Even if the application is defective in some way, the surveying authority will be on notice that events have occurred which trigger its duty to make a DMMO. It therefore does not greatly matter that the application may be defective in some way: it has achieved its purpose, which is to nudge the authority into performing its standing duty. Of course, if the application is so defective that the authority does not have the slightest idea why the applicant thinks that a DMMO is called for (in which case, it ought to have been rejected at the time of the application as not duly made), or having weighed the evidence, the authority concludes that, on the balance of probabilities, there is no case to make a DMMO, it need do nothing (apart from refusing the application).
But what if, at this stage, the application is identified as defective in, for example, lacking copies of certain documents listed in the application, or the scale of the attached map is less than the prescribed 1:25,000? Neither of these flaws impairs the communication to the surveying authority of the nature of the events referred to in it. Therefore, what basis can there be for the authority to reject the application as defective and to refuse to make a DMMO if the evidence otherwise stacks up?

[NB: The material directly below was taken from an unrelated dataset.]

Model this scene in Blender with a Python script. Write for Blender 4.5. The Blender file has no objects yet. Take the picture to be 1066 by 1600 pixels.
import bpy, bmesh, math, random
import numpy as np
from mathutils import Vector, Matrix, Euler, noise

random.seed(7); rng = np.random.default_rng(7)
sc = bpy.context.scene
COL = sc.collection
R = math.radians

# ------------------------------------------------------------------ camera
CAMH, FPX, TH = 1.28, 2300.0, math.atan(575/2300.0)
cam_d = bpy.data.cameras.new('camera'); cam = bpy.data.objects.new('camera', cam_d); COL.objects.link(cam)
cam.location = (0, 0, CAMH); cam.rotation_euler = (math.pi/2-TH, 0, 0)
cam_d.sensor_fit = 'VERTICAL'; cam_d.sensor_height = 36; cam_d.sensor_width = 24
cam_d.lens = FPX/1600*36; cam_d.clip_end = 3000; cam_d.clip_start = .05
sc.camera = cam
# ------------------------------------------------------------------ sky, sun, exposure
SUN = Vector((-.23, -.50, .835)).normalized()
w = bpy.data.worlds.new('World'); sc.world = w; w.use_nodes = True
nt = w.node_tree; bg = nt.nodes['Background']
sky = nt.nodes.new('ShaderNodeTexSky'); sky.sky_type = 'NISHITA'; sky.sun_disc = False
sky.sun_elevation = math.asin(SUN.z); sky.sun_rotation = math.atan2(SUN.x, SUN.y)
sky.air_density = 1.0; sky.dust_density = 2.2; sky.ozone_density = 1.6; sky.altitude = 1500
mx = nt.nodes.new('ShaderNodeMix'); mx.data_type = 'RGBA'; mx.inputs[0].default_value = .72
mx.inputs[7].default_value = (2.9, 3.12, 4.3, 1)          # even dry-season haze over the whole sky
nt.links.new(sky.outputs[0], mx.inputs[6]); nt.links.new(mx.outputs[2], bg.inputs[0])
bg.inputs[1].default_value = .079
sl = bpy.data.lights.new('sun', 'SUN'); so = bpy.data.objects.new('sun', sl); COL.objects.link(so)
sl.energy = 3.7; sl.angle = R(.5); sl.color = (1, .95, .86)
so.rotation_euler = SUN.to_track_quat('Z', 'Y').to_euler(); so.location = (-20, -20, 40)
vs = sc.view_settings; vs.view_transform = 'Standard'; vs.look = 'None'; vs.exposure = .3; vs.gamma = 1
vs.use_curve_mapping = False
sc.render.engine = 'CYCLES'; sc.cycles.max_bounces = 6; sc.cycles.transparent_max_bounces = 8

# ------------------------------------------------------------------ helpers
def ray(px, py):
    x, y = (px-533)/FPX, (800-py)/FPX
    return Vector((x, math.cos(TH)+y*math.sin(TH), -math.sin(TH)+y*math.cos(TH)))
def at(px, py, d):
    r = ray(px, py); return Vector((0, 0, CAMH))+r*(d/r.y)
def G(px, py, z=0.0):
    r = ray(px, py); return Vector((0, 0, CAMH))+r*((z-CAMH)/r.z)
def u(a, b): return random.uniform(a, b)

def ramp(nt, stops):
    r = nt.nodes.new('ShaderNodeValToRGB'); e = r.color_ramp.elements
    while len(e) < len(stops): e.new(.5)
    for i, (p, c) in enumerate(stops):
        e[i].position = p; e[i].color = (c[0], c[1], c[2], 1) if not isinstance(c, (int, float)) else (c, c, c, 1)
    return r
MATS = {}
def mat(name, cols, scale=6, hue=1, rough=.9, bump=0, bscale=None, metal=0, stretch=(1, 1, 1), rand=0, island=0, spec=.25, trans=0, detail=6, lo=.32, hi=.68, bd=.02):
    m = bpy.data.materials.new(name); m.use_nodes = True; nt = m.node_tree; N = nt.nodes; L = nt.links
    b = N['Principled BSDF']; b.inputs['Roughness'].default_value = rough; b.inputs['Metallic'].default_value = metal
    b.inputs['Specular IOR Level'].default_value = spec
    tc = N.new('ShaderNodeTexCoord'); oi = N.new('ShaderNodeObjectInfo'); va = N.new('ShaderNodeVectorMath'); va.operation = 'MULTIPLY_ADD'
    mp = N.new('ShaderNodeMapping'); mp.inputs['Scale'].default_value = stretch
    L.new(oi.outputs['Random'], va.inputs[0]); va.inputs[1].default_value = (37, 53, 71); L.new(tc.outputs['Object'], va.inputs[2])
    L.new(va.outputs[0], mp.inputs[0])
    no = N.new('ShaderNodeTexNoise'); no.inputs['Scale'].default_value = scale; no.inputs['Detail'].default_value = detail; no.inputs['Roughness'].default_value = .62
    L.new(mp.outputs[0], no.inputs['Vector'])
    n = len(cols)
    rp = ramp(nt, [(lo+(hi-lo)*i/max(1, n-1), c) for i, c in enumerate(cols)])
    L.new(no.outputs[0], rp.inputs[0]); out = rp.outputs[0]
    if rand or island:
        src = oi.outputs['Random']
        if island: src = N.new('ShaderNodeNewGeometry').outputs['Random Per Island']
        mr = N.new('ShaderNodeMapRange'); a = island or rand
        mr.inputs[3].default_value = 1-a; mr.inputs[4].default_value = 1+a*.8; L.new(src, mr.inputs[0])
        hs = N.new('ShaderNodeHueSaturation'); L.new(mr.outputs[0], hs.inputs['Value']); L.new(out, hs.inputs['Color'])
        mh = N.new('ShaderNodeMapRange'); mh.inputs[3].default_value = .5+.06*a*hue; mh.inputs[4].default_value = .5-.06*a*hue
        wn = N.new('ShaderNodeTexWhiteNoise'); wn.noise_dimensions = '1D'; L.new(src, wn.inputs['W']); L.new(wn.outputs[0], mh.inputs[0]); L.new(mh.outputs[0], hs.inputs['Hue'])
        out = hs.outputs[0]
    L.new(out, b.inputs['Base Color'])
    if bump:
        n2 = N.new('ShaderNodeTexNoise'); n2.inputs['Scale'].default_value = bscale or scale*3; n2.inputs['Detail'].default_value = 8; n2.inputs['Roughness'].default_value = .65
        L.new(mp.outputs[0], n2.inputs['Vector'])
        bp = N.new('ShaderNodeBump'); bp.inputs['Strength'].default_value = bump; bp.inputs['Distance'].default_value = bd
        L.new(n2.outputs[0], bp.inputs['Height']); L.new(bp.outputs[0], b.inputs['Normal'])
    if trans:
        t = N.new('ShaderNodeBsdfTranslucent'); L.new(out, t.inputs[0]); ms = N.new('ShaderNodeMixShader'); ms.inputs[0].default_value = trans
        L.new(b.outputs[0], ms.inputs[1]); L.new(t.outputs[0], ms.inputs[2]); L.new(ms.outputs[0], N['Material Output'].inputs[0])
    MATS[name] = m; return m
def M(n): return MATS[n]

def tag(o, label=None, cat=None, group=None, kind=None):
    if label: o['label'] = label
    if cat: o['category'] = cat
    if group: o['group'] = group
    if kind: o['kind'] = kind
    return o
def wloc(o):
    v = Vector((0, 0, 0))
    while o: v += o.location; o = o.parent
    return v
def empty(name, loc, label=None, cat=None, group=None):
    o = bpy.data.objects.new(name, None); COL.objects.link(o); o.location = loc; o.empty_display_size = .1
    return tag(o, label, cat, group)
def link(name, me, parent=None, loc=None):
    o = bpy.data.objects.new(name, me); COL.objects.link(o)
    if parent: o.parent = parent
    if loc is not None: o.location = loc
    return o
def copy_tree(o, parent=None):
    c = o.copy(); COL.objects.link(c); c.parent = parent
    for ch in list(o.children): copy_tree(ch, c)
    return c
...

If a surveying authority does wish to rely on the legislative requirements for an application, the proper time to impose such requirements is within 28 days of the date of application, before the application is registered in the s.53B register, by refusing the application as not duly made. In PannageMan’s opinion, once the application is registered, the authority must, in due course, determine the application as if it were validly made, on the strength of the evidence submitted.